The Whore of Babylon is one of several mysterious Christian allegorical figures of evil who appears in the Book of Revelation in the Bible. She is associated with the figures of the Antichrist and the Beast of Revelations.

She makes her appearance in Chapter 17 of Revelations, in which she is described as:

the great whore that sitteth upon many waters: with whom the kings of the earth have committed fornication, and the inhabitants of the earth have been made drunk with the wine of her fornication. (Rev. 17:1-2 KJV)
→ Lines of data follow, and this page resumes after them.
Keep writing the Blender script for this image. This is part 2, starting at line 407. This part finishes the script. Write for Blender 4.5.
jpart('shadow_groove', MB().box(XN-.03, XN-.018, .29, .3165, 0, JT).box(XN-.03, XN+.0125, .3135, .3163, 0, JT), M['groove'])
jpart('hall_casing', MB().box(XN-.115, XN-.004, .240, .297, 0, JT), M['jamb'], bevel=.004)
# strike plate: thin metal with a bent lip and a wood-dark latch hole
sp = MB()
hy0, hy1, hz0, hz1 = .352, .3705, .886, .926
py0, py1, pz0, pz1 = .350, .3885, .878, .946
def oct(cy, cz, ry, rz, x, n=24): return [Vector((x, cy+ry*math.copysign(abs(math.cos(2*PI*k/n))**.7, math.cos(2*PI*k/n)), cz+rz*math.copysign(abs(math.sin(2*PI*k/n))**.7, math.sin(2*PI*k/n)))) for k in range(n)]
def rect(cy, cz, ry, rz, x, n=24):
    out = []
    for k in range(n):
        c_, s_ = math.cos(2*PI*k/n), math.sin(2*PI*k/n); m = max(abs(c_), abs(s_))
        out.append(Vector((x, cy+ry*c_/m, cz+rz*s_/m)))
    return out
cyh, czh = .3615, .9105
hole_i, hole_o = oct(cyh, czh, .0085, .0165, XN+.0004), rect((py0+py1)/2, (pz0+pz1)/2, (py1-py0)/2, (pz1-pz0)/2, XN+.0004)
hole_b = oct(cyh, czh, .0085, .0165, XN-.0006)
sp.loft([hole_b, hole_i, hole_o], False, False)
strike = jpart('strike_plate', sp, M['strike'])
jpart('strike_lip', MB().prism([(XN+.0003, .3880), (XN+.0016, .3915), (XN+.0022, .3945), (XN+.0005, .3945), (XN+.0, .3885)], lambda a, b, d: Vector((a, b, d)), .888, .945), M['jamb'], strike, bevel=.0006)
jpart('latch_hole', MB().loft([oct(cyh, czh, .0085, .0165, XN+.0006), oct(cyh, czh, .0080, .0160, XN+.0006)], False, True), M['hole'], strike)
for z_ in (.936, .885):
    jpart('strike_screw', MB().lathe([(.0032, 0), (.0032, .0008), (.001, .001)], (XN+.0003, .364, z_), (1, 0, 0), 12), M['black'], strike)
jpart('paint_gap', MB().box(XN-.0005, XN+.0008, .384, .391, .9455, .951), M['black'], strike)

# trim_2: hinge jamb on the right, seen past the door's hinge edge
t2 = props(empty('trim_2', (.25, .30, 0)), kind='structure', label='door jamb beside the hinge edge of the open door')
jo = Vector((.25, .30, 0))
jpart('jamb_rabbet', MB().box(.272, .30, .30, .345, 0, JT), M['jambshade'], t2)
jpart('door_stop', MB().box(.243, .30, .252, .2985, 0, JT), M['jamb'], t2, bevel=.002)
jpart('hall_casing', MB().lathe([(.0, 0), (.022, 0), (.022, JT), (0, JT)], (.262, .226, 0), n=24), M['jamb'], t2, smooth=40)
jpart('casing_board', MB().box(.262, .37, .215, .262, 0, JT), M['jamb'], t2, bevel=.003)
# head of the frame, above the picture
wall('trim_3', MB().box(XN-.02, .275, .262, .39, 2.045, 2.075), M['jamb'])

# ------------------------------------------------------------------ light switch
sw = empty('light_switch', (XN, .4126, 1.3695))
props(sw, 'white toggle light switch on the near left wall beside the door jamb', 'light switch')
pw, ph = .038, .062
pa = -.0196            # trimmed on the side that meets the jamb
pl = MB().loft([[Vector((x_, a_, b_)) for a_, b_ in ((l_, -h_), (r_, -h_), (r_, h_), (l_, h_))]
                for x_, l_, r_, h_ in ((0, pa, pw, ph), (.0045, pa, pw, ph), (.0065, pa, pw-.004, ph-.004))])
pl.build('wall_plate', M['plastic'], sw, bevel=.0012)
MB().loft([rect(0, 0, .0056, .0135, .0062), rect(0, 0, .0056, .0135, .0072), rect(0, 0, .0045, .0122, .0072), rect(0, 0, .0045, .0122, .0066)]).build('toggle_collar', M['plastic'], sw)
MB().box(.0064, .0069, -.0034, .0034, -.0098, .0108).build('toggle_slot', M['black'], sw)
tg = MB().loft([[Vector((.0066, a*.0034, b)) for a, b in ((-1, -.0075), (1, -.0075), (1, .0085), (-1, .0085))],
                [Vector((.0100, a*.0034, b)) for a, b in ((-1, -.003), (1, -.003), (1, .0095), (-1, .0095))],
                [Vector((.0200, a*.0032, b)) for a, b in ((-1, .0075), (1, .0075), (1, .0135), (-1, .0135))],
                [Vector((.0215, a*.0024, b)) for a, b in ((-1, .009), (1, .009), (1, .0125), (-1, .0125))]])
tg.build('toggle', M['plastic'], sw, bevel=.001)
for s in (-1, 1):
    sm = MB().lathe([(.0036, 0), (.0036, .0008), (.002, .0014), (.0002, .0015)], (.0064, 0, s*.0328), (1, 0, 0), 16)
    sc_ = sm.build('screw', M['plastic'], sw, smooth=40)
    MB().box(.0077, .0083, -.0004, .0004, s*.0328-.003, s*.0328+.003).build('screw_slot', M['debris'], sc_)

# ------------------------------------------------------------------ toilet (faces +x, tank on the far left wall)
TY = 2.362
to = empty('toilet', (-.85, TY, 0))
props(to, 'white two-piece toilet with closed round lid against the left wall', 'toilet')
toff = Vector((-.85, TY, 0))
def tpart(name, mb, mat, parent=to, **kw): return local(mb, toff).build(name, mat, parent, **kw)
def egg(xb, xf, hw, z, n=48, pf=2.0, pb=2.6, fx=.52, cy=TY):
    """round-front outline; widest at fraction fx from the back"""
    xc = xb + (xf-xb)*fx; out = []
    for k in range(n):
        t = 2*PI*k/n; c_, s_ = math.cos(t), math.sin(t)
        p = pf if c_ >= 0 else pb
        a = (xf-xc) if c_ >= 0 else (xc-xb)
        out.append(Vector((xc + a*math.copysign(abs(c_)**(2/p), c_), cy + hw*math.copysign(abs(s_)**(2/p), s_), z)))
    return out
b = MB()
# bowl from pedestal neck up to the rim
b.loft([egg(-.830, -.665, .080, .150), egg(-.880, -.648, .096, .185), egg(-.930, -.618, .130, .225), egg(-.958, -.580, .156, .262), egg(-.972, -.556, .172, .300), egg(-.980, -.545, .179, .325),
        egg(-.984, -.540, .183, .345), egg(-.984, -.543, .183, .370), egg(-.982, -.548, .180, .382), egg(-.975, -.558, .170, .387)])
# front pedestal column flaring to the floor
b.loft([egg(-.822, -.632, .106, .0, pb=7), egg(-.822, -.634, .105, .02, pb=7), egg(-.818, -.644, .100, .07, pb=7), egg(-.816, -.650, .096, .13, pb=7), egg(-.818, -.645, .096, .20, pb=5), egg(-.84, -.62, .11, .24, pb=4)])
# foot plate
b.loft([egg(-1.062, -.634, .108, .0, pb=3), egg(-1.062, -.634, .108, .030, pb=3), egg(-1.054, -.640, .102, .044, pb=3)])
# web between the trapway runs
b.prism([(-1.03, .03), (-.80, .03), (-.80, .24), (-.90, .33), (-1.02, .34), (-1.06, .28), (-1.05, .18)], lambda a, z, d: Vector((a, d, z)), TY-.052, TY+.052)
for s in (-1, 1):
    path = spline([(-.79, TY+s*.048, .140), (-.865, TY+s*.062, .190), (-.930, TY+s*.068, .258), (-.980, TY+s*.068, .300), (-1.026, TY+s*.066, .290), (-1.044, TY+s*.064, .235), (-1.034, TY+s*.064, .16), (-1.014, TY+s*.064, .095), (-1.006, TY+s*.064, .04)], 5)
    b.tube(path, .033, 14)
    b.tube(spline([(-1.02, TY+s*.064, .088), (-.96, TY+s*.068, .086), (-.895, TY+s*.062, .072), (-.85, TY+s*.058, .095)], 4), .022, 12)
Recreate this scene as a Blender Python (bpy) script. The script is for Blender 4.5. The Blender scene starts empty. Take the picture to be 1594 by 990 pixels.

She moreover bears the title, "MYSTERY, BABYLON THE GREAT, THE MOTHER OF HARLOTS AND ABOMINATIONS OF THE EARTH," and is furthermore described as being "drunken with the blood of the saints, and with the blood of the martyrs of Jesus." (Rev. 17:5-6) Her apocalyptic downfall is prophesied in Chapter 18.


The Whore of Babylon rides the seven-headed Beast.
This vivid rhetoric is of little use to modern readers in determining the meaning of this figure. Almost all Bible scholars agree that Babylon in her title is meant as an allegory of Rome in some sense. Elsewhere in the New Testament, in 1 Peter 4:12, "Babylon" is used to refer to Rome. This is bolstered by the remark in Rev. 17:9 that she sits on "seven mountains," which are the proverbial seven hills of Rome. But which Rome? and when?

Perhaps the simplest and most parsimonious explanation is that the Whore of Babylon represents the Roman Empire in its violent persecution of Christians. This would make sense of the imagery that makes Babylon drunk with the blood of martyrs.

A long tradition of polemic, however, by some pre-Reformation writers and most of the Reformers themselves, from Martin Luther and John Calvin down through the Scofield Reference Bible and Jack Chick, identifies the Whore of Babylon with the Roman Catholic Church. This opinion influenced several generations in England and Scotland when it was put into the 1599 edition of the Geneva Bible. The drunkenness with the blood of saints and martyrs, by this interpretation, refers to the veneration of saints and relics , which is viewed by the Reformers as idolatry and apostasy. Those who follow this tradition frequently use the phrase "Whore of Babylon" to refer to the Roman Catholic Church.

This tradition has been increasingly rejected in recent years as contrary to evangelical methods and goals and socially unconstructive, and so the tradition is kept only internally if it is kept at all. The rise of dispensationalism as a school of interpretation of the end times has also caused many Protestants to revise their interpretation of these passages in a way that diminishes the certainty of their identification of the Whore of Babylon with any present religion.

In Mormon Doctrine (an unofficial predecesor to The Encyclopedia of Mormonism) published by Bruce R. McKonkie, an apostle in The Church of Jesus Christ of Latter-day Saints, in 197[?], the Roman Catholic Church was also identified as the Whore of Babylon. Other apostles in the Church at the time urged McKonkie not to identify the Roman Catholic Church as such, but the initial publications went out unchanged as Mckonkie intended. Later editions removed the reference. In current Mormon theology, the Whore of Babylon is not the same as the Roman Catholic Church.

The Roman Catholic Church, of course, denies that it is the being referred to by the Book of Revelations as the Whore of Babylon.

See also: Great Apostasy; Antichrist; Beast; end times


The Whore of Babylon was also a title bestowed by the magician Aleister Crowley on a number of his female companions and partners in magical rites, most notably Leilah Waddell.